The lawsuit: 2010 - 2013

Despite the success the brand was having, in February 2010 Farid received a letter from the newly formed Edible Arrangements Independent Franchisee Association (EAIFA) complaining about certain practices and policies. The EAIFA represented about 170 franchisees.

"It was really at a wrong time because it was the best years at our company," says Farid.

The letter listed 6 areas of concern: expanded hours (especially Sundays), the EA Connect program (a centralized call center for ordering), the EA website, advertising funds (national TV, promotions, discounts), vendor agreements, and competition from corporate stores. The letter said the association was ready to litigate, but "our first resort is to attempt to facilitate a just, equitable and fair resolution that is in the best interest of all parties."

Farid says he was always willing to sit down and discuss the complaints, and that all the changes were made with the long-term best interests of the system in mind. "I always say that the franchisor needs to look 5 years ahead of where the franchisees are," he says. "If you're doing the right thing and your focus is to grow the brand, there are going to be a certain number of people who are not going to understand."

If he had to do it all over again, "I would do it no differently," he says. "In the beginning people came to me and said, 'Look do you really want a lawsuit?' The last thing you ever want is a lawsuit with your franchisees. So I reached out to them and asked, 'Won't you get all 200 people together in a room and let me sit down and explain to you, and you explain to me how I could do it differently?'"

He said that if they could explain how to do things differently, he would do it that way, but he saw the changes as the best course in an evolving marketplace. "We saw the world was changing from a technology point of view: people were moving to mobile devices, people were moving to websites, traffic was moving a lot online," he says. "We had to make those web changes, we had to require the technology."

Farid says he has no issue with the formation of an independent franchisee association. "I think franchise associations are probably the best thing that happened in franchising--as long as they're focused on success of the franchise system. Even if they're focused on their success, they're the best things in the world. I sat there and said, 'I encourage you, I will support you, I will even help you. But you're not going to do it by telling me you can't open on Sundays. So give me a solution. Customers are calling and asking for that."

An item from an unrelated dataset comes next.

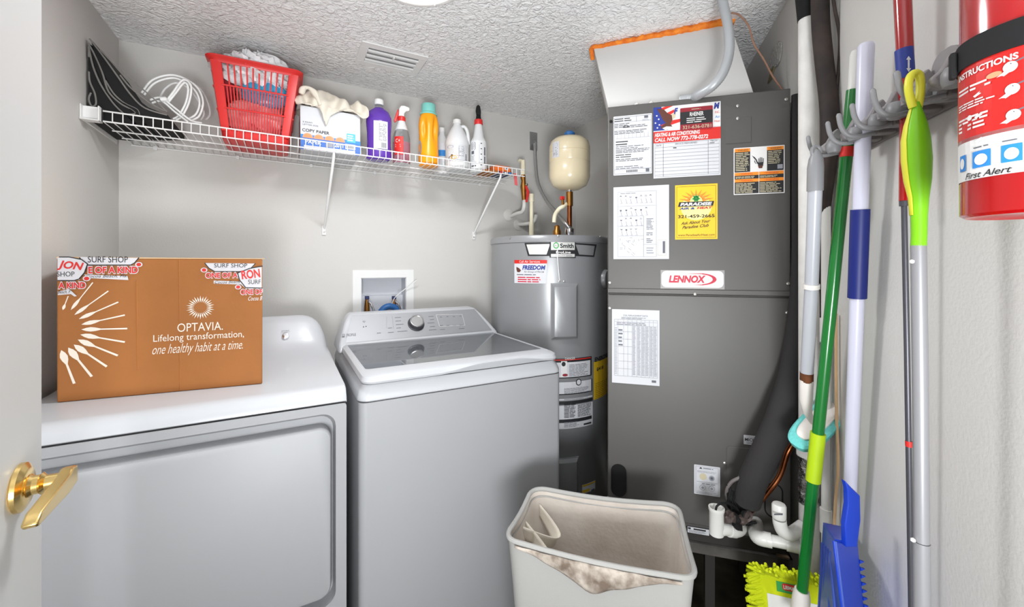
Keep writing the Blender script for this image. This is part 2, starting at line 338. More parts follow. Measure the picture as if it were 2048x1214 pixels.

Nevertheless, the EAIFA got legal standing and did file a suit--which it withdrew 3 years later, following a lengthy negotiation process. Nothing much changed, says Farid, other than Sunday being optional after 3 years of being mandatory. "If somebody wants to, they can request that and we will make an exception. That's the only thing we changed at the end of those 3 years. He says about a third of franchisees are now closed on Sundays. Looking back, he says, "It was an unfortunate incident, where to a point the lawyers took over a little bit on both sides."

Looking ahead, Farid says he's learning to be as passionate about his foundations and contributions to local organizations as he has been about his business. He's focused on three areas: health, food, and education. He's encouraged his franchisees to send surplus fruit to local soup kitchens. And beginning with Hurricane Sandy, he's started a program where franchisees can request money to help an employee. "Within 24 hours a check will be FedEx'd out," he says. "My mother used to say, 'Do you want to feel great, honey? Go take care of someone." His long-term goal? To set up a charitable foundation that lasts long after he's gone. That's a legacy his mother--who taught him that "With success comes responsibility"--would be proud of.